┌──

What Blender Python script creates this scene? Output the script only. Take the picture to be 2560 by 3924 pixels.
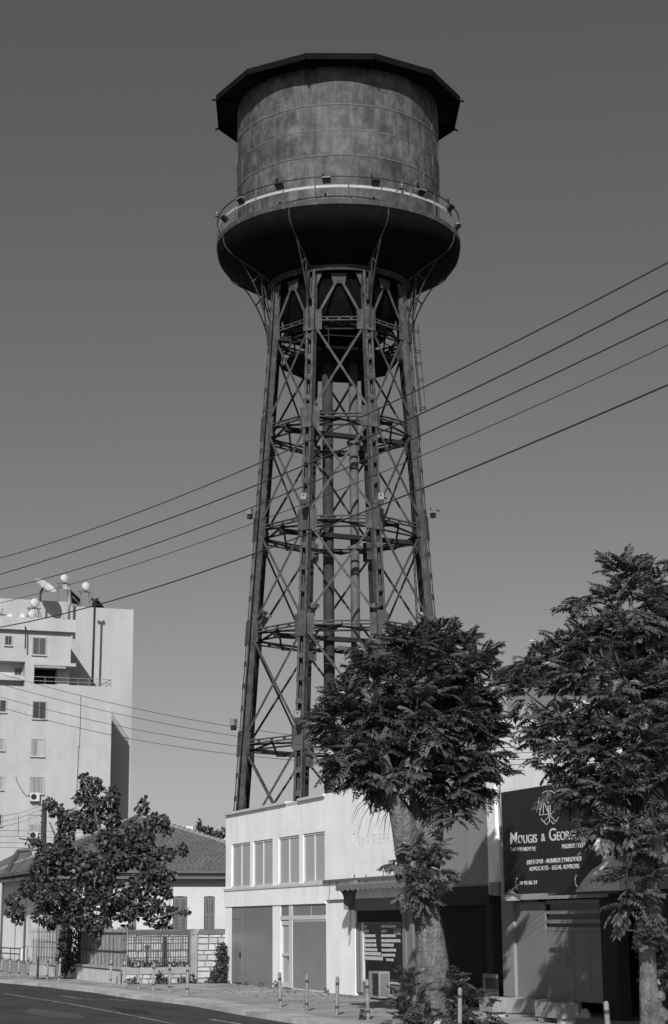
import bpy, math, random
import numpy as np
from mathutils import Vector, Matrix
random.seed(7)
rng = np.random.default_rng(7)
R = math.radians
PI = math.pi
sc = bpy.context.scene
for o in list(bpy.data.objects):
    bpy.data.objects.remove(o)

# ------------------------------------------------------------------ camera
EYE = 2.2
F = 6800.0                       # focal length in pixels of the 2560 x 3924 photograph
PITCH = math.atan(1573 / F)
ROLL = R(0.42)
cam = bpy.data.cameras.new('camera')
cam.sensor_fit = 'VERTICAL'
cam.sensor_height = 36.0
cam.lens = 36.0 * F / 3924.0
cam.clip_start = 0.5
cam.clip_end = 3000
camo = bpy.data.objects.new('camera', cam)
sc.collection.objects.link(camo)
camo.location = (0, 0, EYE)
camo.rotation_euler = (Matrix.Rotation(PI / 2 + PITCH, 3, 'X') @ Matrix.Rotation(-ROLL, 3, 'Z')).to_euler()
sc.camera = camo

# ------------------------------------------------------------------ light
SUN_EL = R(31)
SUN_AZ = R(6.0)                  # the light travels towards +Y, 6 degrees to the right
sd = Vector((math.sin(SUN_AZ) * math.cos(SUN_EL), math.cos(SUN_AZ) * math.cos(SUN_EL), -math.sin(SUN_EL)))
sun = bpy.data.lights.new('sun', 'SUN')
sun.energy = 5.0
sun.angle = R(0.53)
sun.color = (1.0, 0.995, 0.985)
suno = bpy.data.objects.new('sun', sun)
suno.rotation_euler = sd.to_track_quat('-Z', 'Y').to_euler()
suno.location = (-20, -40, 40)
sc.collection.objects.link(suno)

w = bpy.data.worlds.new('World')
sc.world = w
w.use_nodes = True
wn = w.node_tree
for n in list(wn.nodes):
    wn.nodes.remove(n)
wo = wn.nodes.new('ShaderNodeOutputWorld')
wb = wn.nodes.new('ShaderNodeBackground')
sky = wn.nodes.new('ShaderNodeTexSky')
sky.sky_type = 'NISHITA'
sky.sun_disc = False
sky.sun_elevation = SUN_EL
sky.sun_rotation = PI + SUN_AZ     # sun stands behind the camera
sky.air_density = 1.0
sky.dust_density = 1.2
sky.ozone_density = 1.0
sep = wn.nodes.new('ShaderNodeSeparateColor')   # black-and-white film behind a red filter
com = wn.nodes.new('ShaderNodeCombineColor')
wn.links.new(sky.outputs[0], sep.inputs[0])
for i in range(3):
    wn.links.new(sep.outputs[0], com.inputs[i])
wn.links.new(com.outputs[0], wb.inputs['Color'])
wb.inputs['Strength'].default_value = 0.073
wn.links.new(wb.outputs[0], wo.inputs['Surface'])

sc.view_settings.view_transform = 'Standard'
sc.view_settings.look = 'None'
sc.view_settings.exposure = 0.0
sc.view_settings.gamma = 1.0
sc.view_settings.use_curve_mapping = False
sc.render.engine = 'CYCLES'
sc.cycles.max_bounces = 6

# ------------------------------------------------------------------ measuring: photograph pixel -> point on a known real plane
def ray(px, py):
    a = (px - 1280.0) / F
    b = (1962.0 - py) / F
    c, s = math.cos(-ROLL), math.sin(-ROLL)
    a, b = a * c - b * s, a * s + b * c
    ct, st = math.cos(PITCH), math.sin(PITCH)
    return Vector((a, ct - b * st, st + b * ct))
ORG = Vector((0, 0, EYE))
def G(px, py, z=0.0):
    r = ray(px, py)
    return ORG + r * ((z - EYE) / r.z)
def atY(px, py, Y):
    r = ray(px, py)
    return ORG + r * (Y / r.y)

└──

**What the task requires**
Copy out all of the material exactly as written, without its pictures.

**Answer to this exercise**
What Blender Python script creates this scene? Output the script only. Take the picture to be 2560 by 3924 pixels.
import bpy, math, random
import numpy as np
from mathutils import Vector, Matrix
random.seed(7)
rng = np.random.default_rng(7)
R = math.radians
PI = math.pi
sc = bpy.context.scene
for o in list(bpy.data.objects):
    bpy.data.objects.remove(o)

# ------------------------------------------------------------------ camera
EYE = 2.2
F = 6800.0                       # focal length in pixels of the 2560 x 3924 photograph
PITCH = math.atan(1573 / F)
ROLL = R(0.42)
cam = bpy.data.cameras.new('camera')
cam.sensor_fit = 'VERTICAL'
cam.sensor_height = 36.0
cam.lens = 36.0 * F / 3924.0
cam.clip_start = 0.5
cam.clip_end = 3000
camo = bpy.data.objects.new('camera', cam)
sc.collection.objects.link(camo)
camo.location = (0, 0, EYE)
camo.rotation_euler = (Matrix.Rotation(PI / 2 + PITCH, 3, 'X') @ Matrix.Rotation(-ROLL, 3, 'Z')).to_euler()
sc.camera = camo

# ------------------------------------------------------------------ light
SUN_EL = R(31)
SUN_AZ = R(6.0)                  # the light travels towards +Y, 6 degrees to the right
sd = Vector((math.sin(SUN_AZ) * math.cos(SUN_EL), math.cos(SUN_AZ) * math.cos(SUN_EL), -math.sin(SUN_EL)))
sun = bpy.data.lights.new('sun', 'SUN')
sun.energy = 5.0
sun.angle = R(0.53)
sun.color = (1.0, 0.995, 0.985)
suno = bpy.data.objects.new('sun', sun)
suno.rotation_euler = sd.to_track_quat('-Z', 'Y').to_euler()
suno.location = (-20, -40, 40)
sc.collection.objects.link(suno)

w = bpy.data.worlds.new('World')
sc.world = w
w.use_nodes = True
wn = w.node_tree
for n in list(wn.nodes):
    wn.nodes.remove(n)
wo = wn.nodes.new('ShaderNodeOutputWorld')
wb = wn.nodes.new('ShaderNodeBackground')
sky = wn.nodes.new('ShaderNodeTexSky')
sky.sky_type = 'NISHITA'
sky.sun_disc = False
sky.sun_elevation = SUN_EL
sky.sun_rotation = PI + SUN_AZ     # sun stands behind the camera
sky.air_density = 1.0
sky.dust_density = 1.2
sky.ozone_density = 1.0
sep = wn.nodes.new('ShaderNodeSeparateColor')   # black-and-white film behind a red filter
com = wn.nodes.new('ShaderNodeCombineColor')
wn.links.new(sky.outputs[0], sep.inputs[0])
for i in range(3):
    wn.links.new(sep.outputs[0], com.inputs[i])
wn.links.new(com.outputs[0], wb.inputs['Color'])
wb.inputs['Strength'].default_value = 0.073
wn.links.new(wb.outputs[0], wo.inputs['Surface'])

sc.view_settings.view_transform = 'Standard'
sc.view_settings.look = 'None'
sc.view_settings.exposure = 0.0
sc.view_settings.gamma = 1.0
sc.view_settings.use_curve_mapping = False
sc.render.engine = 'CYCLES'
sc.cycles.max_bounces = 6

# ------------------------------------------------------------------ measuring: photograph pixel -> point on a known real plane
def ray(px, py):
    a = (px - 1280.0) / F
    b = (1962.0 - py) / F
    c, s = math.cos(-ROLL), math.sin(-ROLL)
    a, b = a * c - b * s, a * s + b * c
    ct, st = math.cos(PITCH), math.sin(PITCH)
    return Vector((a, ct - b * st, st + b * ct))
ORG = Vector((0, 0, EYE))
def G(px, py, z=0.0):
    r = ray(px, py)
    return ORG + r * ((z - EYE) / r.z)
def atY(px, py, Y):
    r = ray(px, py)
    return ORG + r * (Y / r.y)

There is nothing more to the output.